さらに生産設備における製造領域(取り扱い紙質等)を把握し、設備の機能性を可視化することで、買い手が事業領域を広げる計画がある場合には、有効な訴求ポイントとなります。

印刷業界におけるM&Aスキームと最も多く活用されるスキーム

印刷業界として最も多く活用されるスキーム

本業界では、単純株式売買による買収が多く見受けられます。理由として、印刷業界におけるM&A戦略では、買い手の事業領域(エリア・顧客基盤・取り扱い商品等)を広げる上で、活用されるケースが多いため、売り手企業が所有する経営資源をそのまま取得することで、事業展開を図ります。事業領域を広げる意味ですと、当然同業他社以外にもあらゆる業種での買収を検討しています。逆に言うと、異業種から印刷機能として、買収される可能性もあります。前述しましたが、収益構造・固有技術・保有設備が大きなポイントとなりますが、異業種からの買収を想定すると、業界特性をあまり理解していないことが想定されるため、自社が抱えている案件ごとの収益を見られる可能性が高いです。
収益構造については、業界的に、優良企業が少ない傾向にありますので、売り手側も買い手の収益構造をよく見極めた上で、売却の意思決定を行うようにしましょう。

まとめ

印刷業界は、紙媒体への需要低下のあおりを受け、業界全体において、既存の事業領域では、成長が制限される企業が多くあり、各社変革を求められています。成長企業とそうでない企業の差も大きく表れています。
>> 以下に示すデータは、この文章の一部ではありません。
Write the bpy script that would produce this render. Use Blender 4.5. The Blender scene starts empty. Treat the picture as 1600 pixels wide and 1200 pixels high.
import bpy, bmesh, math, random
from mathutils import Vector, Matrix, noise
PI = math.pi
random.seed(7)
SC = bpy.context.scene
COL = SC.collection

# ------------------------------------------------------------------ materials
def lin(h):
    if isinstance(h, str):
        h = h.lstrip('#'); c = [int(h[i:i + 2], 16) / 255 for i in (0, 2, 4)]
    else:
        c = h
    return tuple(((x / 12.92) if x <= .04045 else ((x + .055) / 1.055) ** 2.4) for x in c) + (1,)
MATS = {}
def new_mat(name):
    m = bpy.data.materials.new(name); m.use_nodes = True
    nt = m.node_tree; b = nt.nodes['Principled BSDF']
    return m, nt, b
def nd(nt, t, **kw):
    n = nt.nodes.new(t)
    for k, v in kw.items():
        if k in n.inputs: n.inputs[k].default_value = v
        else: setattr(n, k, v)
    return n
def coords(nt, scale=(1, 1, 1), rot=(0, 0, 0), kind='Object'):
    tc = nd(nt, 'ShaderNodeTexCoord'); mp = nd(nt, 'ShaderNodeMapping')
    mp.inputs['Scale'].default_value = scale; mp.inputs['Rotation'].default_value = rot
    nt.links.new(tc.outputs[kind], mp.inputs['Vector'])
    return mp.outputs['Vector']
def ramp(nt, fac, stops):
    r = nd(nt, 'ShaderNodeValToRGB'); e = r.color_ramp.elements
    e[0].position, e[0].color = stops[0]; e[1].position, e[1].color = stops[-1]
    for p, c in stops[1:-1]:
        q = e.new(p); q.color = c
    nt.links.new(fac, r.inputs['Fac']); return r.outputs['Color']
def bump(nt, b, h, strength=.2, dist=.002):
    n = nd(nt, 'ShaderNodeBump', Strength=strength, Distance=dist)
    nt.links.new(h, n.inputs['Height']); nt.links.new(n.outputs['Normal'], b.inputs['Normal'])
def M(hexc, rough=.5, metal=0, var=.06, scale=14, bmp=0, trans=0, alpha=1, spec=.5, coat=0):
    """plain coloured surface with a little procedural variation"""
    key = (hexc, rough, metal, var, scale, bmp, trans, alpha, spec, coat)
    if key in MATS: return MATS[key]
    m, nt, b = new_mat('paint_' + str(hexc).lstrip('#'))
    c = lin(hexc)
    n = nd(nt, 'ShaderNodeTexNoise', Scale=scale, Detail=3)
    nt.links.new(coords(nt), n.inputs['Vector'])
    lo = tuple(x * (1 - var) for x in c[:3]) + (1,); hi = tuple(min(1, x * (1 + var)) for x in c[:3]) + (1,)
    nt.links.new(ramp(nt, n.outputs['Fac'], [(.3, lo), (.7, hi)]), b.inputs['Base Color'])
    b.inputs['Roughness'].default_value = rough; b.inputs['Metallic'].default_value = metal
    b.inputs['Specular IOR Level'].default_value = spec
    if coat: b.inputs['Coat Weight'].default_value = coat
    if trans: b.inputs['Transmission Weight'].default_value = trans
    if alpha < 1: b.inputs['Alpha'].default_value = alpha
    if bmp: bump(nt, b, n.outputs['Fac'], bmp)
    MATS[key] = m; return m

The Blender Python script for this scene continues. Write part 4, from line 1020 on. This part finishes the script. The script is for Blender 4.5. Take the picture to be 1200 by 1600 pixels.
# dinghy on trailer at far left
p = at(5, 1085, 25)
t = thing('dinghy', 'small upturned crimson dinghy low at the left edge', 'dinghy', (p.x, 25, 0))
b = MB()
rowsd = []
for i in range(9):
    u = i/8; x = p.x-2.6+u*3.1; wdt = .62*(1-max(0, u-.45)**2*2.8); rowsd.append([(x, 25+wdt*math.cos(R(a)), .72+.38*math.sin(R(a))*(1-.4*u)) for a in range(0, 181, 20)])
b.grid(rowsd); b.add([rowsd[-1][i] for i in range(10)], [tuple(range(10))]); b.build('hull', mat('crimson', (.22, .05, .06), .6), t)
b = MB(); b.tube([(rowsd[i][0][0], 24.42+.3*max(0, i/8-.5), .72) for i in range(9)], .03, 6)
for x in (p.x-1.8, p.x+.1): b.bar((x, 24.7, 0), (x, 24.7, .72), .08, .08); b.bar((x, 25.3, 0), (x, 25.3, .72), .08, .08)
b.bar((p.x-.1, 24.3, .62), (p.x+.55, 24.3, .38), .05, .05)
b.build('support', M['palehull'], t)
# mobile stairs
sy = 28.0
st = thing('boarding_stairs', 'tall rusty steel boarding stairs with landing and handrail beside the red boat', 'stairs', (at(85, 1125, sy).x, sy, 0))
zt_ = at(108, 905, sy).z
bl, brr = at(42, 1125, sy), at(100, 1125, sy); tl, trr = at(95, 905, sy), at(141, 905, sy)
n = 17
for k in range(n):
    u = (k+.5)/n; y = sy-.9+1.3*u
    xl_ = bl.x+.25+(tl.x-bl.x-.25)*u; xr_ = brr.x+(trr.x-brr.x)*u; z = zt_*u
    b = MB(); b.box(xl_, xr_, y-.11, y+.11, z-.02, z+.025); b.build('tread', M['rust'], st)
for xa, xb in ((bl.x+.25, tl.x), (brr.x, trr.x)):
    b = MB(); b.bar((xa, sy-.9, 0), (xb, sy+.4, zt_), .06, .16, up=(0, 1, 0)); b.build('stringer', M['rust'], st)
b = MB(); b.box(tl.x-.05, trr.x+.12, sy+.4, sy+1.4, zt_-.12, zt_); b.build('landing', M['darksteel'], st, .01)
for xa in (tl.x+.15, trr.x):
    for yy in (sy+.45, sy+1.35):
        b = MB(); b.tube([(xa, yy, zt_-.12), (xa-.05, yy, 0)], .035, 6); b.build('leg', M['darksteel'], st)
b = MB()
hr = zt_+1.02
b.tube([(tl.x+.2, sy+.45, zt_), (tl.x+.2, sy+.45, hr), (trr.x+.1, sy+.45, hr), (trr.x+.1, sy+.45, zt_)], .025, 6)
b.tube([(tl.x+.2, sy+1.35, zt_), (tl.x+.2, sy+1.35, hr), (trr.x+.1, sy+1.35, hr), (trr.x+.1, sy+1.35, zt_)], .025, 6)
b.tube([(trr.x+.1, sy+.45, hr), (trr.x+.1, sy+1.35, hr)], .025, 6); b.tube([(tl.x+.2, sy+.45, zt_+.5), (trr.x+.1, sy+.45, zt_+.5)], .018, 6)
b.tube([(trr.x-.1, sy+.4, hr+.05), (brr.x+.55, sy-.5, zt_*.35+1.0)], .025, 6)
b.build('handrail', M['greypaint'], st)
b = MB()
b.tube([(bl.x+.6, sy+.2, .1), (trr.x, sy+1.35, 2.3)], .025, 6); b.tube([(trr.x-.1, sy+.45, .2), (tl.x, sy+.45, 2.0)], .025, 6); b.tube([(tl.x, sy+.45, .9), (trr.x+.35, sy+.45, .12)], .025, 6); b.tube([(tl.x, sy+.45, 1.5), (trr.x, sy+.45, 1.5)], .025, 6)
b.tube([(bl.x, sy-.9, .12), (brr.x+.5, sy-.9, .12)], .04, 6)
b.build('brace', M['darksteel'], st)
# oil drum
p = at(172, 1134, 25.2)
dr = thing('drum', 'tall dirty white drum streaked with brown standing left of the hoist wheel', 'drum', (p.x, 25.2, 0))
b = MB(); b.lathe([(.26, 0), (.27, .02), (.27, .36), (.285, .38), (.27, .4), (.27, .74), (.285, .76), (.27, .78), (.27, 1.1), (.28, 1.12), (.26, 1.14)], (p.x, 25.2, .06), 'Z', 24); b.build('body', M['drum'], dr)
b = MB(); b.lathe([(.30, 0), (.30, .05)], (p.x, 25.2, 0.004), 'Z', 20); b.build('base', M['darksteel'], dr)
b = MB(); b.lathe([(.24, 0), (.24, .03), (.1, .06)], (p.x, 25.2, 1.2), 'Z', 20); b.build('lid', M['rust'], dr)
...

M&Aによる売却を検討する場合においても、買い手企業の状況をしっかり見極め、自社の社員を長期的に守れるように買い手企業の選定をする必要があります。
売却を検討する際には、不本意な取引とならないよう、自社の収益構造や固有技術、所有設備、取扱商品等をしっかり把握し、買い手への交渉材料を整理するようにしましょう。